C’est le premier devoir : que les individualités diverses qui composent vos États osent s’affirmer en art, librement, sincèrement, totalement, sans fausse recherche de l’originalité, mais sans souci de ce qu’ont exprimé les autres avant vous, sans peur de l’opinion. Avant tout, oser regarder en soi, jusqu’au fond. Longuement. En silence. Bien voir. Et ce qu’on a vu, oser le dire tel qu’on l’a vu. Ce recueillement en soi, ce n’est pas s’enfermer dans une personnalité égoïste. C’est plonger ses racines dans l’essence de son peuple. Tâchez d’en éprouver les souffrances et les aspirations. Soyez la lumière projetée dans la nuit de ces puissantes masses sociales, qui sont appelées à renouveler le monde. Ces classes populaires, dont l’indifférence artistique vous oppresse parfois, ce sont des muets qui, ne pouvant s’exprimer, s’ignorent. Soyez leur voix ! En vous entendant parler, elles prendront conscience d’elles-mêmes. Vous créerez l’âme de votre peuple, en exprimant la vôtre.

Votre seconde tâche, plus vaste et plus lointaine, sera d’établir entre ces libres individualités un lien fraternel, de construire la rosace de leurs multiples nuances, de tresser la symphonie de ces voix variées. Les États-Unis sont faits des éléments de toutes les nations du monde. Que cette riche formation vous aide à pénétrer l’essence de ces nations et à réaliser l’harmonie de leurs forces intellectuelles ! — Aujourd’hui, sur le Vieux Continent, on assiste au lamentable et ridicule antagonisme de personnalités nationales, voisines et proches parentes, ne différant que par des nuances, comme la France et l’Allemagne, qui se nient mutuellement et veulent s’entredétruire. Disputes de clochers, où l’esprit humain s’acharne à se mutiler. Pour moi, je le dis hautement, non seulement l’idéal intellectuel d’une nation unique m’est trop étroit ; mais celui de l’Occident réconcilié me le serait encore ; mais celui de l’Europe unie me le serait encore. L’heure est venue pour l’homme, — l’homme sain, vraiment vivant, — de marcher délibérément vers l’idéal d’une humanité universelle où les races européennes du Vieux et du Nouveau Mondes mettent en commun le trésor de leur âme avec les vieilles civilisations de l’Asie — de l’Inde et de la Chine — qui ressuscitent. Toutes ces formes magnifiques de l’humanité sont complémentaires les unes des autres. La pensée de l’avenir doit être la synthèse de toutes les grandes pensées de l’Univers. Que cette union féconde soit la mission de l’élite américaine, placée entre les deux Océans qui baignent les deux continents humains, — au centre de la vie du Monde !
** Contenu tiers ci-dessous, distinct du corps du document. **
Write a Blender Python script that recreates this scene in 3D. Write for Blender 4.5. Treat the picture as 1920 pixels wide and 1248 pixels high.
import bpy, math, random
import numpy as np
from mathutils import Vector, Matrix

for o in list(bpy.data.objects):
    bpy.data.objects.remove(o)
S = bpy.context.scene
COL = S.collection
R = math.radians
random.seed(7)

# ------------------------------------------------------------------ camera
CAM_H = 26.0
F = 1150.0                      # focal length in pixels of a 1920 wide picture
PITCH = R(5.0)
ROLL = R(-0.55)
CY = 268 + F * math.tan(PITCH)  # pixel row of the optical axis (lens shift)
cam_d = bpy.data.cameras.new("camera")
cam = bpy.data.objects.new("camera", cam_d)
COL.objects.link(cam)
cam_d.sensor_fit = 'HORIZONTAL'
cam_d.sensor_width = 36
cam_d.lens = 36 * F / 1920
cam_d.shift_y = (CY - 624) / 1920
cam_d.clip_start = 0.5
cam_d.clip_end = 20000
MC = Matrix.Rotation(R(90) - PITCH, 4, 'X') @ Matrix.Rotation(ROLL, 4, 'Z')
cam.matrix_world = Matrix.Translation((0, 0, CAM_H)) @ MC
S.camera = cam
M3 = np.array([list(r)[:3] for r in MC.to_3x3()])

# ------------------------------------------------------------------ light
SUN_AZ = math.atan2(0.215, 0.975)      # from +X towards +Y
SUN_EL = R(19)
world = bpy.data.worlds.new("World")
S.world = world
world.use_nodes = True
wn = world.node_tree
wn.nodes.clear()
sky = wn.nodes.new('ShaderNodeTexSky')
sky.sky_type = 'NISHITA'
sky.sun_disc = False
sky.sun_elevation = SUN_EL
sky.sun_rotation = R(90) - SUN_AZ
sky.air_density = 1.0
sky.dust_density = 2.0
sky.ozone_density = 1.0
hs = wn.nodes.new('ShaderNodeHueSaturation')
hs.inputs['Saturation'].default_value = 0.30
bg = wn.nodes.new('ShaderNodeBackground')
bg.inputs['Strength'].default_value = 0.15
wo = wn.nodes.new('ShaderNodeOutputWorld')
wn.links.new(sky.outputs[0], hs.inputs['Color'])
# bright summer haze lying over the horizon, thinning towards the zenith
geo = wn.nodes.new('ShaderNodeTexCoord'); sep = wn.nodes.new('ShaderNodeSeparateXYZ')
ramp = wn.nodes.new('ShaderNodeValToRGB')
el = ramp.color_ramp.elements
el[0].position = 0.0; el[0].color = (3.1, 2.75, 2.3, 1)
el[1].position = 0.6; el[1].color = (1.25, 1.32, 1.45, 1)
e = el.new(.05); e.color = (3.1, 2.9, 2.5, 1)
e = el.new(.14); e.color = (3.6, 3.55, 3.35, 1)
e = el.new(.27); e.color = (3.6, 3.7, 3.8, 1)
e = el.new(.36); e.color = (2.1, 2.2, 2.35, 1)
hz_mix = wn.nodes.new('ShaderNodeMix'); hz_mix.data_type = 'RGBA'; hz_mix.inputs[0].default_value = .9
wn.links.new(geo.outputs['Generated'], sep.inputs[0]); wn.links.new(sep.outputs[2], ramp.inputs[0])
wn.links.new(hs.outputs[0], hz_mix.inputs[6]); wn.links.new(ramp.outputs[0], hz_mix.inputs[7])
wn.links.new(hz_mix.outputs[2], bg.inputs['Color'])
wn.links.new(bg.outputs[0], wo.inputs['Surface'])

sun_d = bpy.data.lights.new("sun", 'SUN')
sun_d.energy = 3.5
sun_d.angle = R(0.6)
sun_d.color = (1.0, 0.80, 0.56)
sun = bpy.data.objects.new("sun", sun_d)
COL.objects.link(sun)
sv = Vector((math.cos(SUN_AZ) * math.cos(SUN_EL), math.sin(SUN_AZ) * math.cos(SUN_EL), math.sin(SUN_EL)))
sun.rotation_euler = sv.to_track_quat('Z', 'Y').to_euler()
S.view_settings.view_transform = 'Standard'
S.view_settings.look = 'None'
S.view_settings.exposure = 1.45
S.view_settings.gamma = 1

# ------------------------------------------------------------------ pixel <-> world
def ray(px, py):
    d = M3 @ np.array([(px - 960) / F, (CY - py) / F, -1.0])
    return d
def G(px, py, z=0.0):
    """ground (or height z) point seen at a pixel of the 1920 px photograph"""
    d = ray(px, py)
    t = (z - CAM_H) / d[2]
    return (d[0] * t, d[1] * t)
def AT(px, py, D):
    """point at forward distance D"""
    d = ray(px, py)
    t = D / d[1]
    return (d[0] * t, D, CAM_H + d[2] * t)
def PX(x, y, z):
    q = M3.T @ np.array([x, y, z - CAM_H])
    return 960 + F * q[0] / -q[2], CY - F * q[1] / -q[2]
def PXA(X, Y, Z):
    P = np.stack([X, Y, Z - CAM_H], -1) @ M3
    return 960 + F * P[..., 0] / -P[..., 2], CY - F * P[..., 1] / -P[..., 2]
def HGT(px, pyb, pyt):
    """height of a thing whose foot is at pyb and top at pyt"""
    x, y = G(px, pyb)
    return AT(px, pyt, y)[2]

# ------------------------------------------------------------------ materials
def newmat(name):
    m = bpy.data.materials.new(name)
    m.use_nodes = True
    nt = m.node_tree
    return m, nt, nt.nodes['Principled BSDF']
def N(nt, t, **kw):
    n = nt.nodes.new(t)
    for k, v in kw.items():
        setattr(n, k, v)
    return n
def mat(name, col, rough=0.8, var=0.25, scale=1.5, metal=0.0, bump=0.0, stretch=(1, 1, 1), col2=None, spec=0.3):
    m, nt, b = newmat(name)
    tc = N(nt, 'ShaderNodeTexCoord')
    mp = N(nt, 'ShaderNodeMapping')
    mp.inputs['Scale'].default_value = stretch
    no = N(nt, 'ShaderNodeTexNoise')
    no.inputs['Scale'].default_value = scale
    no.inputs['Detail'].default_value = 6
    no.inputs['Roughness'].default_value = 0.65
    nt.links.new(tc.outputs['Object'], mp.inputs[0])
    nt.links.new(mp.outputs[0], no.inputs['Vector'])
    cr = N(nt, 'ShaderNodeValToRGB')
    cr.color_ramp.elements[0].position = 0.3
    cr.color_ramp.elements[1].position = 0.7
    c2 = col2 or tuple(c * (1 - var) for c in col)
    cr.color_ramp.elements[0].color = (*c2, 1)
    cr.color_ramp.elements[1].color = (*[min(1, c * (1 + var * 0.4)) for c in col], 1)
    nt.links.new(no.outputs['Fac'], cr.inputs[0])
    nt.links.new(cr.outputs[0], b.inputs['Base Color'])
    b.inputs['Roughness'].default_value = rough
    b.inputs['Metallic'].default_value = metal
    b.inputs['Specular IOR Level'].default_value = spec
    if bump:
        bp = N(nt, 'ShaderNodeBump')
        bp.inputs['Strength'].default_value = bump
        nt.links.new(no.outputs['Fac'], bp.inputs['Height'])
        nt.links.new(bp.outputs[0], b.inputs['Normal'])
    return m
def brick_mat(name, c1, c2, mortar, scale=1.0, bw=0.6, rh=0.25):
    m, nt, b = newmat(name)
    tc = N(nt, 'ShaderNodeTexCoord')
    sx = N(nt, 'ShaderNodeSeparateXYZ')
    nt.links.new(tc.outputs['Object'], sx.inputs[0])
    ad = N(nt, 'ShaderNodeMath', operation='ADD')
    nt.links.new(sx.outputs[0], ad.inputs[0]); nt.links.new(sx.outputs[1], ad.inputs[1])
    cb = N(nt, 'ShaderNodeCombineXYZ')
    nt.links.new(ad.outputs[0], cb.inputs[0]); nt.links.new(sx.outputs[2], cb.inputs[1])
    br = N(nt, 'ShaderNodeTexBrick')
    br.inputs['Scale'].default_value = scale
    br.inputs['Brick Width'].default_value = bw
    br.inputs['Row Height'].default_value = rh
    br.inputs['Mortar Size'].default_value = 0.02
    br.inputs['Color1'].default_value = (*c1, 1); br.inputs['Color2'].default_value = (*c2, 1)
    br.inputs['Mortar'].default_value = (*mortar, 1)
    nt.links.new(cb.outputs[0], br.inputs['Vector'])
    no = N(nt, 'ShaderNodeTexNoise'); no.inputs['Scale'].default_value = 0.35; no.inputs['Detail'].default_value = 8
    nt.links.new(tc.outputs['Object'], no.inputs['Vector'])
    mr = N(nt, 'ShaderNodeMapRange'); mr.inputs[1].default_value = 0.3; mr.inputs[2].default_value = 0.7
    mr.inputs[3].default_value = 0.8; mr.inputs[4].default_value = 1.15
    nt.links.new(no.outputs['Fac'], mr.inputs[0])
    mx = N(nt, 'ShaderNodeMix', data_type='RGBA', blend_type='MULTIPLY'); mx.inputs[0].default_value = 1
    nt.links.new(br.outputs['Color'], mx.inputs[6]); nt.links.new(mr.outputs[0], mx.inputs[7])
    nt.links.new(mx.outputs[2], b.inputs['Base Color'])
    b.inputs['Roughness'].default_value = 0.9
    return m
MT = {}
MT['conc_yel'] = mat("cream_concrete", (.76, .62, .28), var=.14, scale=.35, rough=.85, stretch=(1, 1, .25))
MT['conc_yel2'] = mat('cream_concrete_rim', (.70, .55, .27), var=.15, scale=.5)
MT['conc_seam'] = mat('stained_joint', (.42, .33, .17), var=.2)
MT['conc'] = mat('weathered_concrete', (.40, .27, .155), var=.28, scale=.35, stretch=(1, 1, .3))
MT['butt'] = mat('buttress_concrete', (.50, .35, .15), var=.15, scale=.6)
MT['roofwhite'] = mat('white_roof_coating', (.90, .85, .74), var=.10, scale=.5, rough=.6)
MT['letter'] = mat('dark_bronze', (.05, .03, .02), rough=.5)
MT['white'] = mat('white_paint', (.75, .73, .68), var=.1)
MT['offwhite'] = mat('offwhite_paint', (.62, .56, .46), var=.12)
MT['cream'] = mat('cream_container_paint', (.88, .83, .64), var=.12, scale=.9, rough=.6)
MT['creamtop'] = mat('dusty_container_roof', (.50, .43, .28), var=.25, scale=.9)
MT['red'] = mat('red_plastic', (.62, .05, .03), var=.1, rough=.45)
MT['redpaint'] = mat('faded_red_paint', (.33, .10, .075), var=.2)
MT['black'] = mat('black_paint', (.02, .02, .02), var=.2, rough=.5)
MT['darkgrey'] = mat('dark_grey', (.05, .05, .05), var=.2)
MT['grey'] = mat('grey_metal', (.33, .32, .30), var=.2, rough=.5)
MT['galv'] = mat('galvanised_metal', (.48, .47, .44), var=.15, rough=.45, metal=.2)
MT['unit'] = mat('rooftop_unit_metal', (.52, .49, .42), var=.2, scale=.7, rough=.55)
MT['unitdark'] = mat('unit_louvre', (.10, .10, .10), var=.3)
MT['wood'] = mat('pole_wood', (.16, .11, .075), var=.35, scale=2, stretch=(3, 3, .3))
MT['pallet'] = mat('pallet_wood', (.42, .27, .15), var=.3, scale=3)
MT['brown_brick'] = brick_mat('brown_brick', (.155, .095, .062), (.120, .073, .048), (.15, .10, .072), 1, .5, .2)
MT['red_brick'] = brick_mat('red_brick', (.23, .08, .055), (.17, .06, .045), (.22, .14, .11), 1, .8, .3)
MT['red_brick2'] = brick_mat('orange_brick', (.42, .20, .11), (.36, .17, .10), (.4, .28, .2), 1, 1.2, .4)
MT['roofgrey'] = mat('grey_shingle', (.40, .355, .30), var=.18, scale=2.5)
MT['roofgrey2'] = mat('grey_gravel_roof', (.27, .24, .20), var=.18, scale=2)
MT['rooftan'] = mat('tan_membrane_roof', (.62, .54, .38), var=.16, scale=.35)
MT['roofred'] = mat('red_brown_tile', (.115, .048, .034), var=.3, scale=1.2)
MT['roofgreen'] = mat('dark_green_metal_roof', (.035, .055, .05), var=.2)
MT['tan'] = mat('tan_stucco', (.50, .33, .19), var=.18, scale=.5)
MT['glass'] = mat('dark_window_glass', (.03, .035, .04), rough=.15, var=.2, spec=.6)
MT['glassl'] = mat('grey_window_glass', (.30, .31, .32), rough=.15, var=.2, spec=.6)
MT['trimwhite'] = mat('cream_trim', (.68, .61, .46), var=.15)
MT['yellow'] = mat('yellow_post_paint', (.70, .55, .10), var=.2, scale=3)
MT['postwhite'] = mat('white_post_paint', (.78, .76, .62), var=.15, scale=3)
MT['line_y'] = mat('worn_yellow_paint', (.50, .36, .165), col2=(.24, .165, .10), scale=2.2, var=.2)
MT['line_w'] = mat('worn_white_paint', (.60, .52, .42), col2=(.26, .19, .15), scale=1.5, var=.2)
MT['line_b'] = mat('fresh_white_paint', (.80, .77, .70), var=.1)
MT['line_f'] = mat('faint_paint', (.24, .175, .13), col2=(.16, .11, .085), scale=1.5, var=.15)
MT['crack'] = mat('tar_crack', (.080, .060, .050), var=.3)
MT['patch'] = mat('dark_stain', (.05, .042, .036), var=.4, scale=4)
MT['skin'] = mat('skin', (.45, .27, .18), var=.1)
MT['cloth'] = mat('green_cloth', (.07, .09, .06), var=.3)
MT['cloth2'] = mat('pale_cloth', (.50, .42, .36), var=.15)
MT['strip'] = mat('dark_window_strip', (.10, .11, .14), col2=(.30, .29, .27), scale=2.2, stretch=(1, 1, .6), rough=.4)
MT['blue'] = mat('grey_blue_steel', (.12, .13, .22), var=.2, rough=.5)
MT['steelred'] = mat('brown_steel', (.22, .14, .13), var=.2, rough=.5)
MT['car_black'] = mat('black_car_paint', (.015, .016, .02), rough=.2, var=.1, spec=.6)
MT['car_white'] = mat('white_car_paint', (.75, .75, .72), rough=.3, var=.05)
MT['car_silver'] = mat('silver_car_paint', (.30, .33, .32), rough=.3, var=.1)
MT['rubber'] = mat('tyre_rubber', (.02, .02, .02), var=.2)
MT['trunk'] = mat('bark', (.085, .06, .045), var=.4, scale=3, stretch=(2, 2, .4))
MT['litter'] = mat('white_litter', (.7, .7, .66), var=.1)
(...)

En résumé, nous attendons de vous, écrivains et penseurs américains, deux choses : — d’abord, que vous défendiez la liberté, que vous gardiez ses conquêtes et que vous les élargissiez : liberté politique et liberté intellectuelle, renouvellement incessant de la vie par la liberté, ce grand fleuve de l’esprit, toujours en marche.

En second lieu, nous attendons de vous que vous réalisiez, pour le monde, l’harmonie des libertés diverses, l’expression symphonique des individualités associées, des races associées, des civilisations associées, de l’humanité intégrale et libre.

Vous avez de la chance : une jeune vie ruisselante, d’immenses terres libres à découvrir. Vous êtes au début de votre journée. Point de fatigues de la veille. Point de passé qui vous gêne. Derrière vous, seulement, la voix océanique d’un grand précurseur, dont l’œuvre est comme le pressentiment homérique de la vôtre à venir, — votre maître : Walt Whitman. — Surge et Age.